Choosing Apples is a rare and elaborate example of Alexei Harlamoff’s exquisite two figure compositions, combining both genre and still life subjects.  The painting portrays two girls, possibly sisters, in the process of choosing from a bushel of apples recently collected in a basket on the floor. With her boots still on, the older girl tests the firmness of the apples on her knee, while the younger child lifts one to her cheek as if to compare it to her own rosy glow.  Though the setting is rendered in earth tones, Harlamoff uncharacteristically adorns the background with a picture frame and carved buffet deux corps, in front of which stands a table covered with a white cloth.  Upon the table sits a painted porcelain jug and between the girls a glass, pewter bowl and half-eaten apple.

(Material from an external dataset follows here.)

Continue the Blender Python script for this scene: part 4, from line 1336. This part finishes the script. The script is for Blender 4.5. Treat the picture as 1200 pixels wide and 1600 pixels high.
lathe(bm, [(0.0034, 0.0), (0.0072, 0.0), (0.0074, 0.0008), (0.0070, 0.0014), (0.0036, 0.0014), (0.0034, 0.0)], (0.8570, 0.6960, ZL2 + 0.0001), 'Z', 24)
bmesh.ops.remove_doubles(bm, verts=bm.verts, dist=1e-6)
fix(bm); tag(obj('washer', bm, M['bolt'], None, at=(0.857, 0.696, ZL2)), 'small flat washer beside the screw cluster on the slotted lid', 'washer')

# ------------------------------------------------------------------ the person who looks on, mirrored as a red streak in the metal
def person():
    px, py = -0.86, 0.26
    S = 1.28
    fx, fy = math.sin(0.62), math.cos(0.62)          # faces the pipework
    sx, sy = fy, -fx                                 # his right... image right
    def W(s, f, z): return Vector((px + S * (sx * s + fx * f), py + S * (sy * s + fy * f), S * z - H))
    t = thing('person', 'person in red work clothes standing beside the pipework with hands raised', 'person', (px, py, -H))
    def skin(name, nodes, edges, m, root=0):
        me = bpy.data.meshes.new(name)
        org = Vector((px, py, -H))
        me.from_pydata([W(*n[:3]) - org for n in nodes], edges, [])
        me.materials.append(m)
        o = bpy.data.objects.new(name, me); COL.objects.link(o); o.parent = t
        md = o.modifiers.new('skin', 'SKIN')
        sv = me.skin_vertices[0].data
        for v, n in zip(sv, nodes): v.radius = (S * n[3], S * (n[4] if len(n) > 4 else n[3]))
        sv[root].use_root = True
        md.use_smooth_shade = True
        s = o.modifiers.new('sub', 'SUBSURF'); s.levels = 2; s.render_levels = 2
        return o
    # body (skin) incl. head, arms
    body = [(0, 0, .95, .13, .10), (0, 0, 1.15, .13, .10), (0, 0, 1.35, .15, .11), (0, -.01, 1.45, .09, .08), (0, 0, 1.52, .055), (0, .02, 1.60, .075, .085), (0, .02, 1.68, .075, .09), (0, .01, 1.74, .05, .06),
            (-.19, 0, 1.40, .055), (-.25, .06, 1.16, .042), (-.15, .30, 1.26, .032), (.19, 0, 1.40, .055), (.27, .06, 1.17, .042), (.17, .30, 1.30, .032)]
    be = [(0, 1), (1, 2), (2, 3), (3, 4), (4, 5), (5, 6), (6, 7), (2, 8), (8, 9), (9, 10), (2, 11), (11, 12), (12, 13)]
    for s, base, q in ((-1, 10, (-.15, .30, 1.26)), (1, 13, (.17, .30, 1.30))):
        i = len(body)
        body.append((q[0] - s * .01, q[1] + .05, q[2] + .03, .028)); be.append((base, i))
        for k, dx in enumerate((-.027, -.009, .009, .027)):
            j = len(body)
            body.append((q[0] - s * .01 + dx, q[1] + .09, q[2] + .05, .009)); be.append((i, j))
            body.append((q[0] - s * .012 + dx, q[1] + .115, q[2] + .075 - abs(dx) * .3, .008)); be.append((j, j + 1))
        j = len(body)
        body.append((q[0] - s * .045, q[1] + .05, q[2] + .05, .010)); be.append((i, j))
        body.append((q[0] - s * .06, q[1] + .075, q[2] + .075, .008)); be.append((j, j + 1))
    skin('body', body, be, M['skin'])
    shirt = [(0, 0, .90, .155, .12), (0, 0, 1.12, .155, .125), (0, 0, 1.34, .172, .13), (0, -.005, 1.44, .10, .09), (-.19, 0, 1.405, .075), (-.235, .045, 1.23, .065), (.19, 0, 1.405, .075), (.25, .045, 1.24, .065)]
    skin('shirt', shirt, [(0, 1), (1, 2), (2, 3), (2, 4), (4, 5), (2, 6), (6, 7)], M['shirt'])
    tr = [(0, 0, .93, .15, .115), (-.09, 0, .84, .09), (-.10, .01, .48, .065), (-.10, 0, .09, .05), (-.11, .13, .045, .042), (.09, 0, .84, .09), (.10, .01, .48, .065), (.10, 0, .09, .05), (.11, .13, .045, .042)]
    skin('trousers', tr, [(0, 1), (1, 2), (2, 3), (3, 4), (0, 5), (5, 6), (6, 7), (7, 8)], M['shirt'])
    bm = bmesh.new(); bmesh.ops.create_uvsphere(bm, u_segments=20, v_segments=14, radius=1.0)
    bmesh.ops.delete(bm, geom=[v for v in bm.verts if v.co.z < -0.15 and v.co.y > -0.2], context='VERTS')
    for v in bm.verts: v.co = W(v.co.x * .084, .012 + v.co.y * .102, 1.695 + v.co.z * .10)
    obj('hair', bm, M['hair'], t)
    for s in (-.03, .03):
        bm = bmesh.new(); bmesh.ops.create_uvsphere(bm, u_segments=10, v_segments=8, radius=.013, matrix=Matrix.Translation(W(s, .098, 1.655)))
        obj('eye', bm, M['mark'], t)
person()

Harlamoff studied at the Academy of Fine Arts in St. Petersburg and won a gold medal and a travel scholarship in 1868 for his painting The Return of the Prodigal Son.  This enabled him to go to Paris, where he remained, working with the great portrait painter and teacher at the École des Beaux-Arts, Léon Bonnat (1834-1922). In his early career, Harlamoff painted many genre and religious subjects, learning his skills by copying Old Master paintings such as Rembrandt's Anatomy Lesson in the Mauritshuis in The Hague.  He also became a respected portrait painter, and counted such dignified sitters as Tsar Alexander II and Prince Demidoff among his patrons.  His most beloved subjects, however, were informal portraits of peasant girls, so popular with artists of the end of the nineteenth century, while capturing the ambiance in the details of dress and domestic context.

Harlamoff's work was exhibited in the Russian section of the Décennale exhibition of art produced between 1889 and 1900, which was part of Paris' Exposition Universelle, 1900.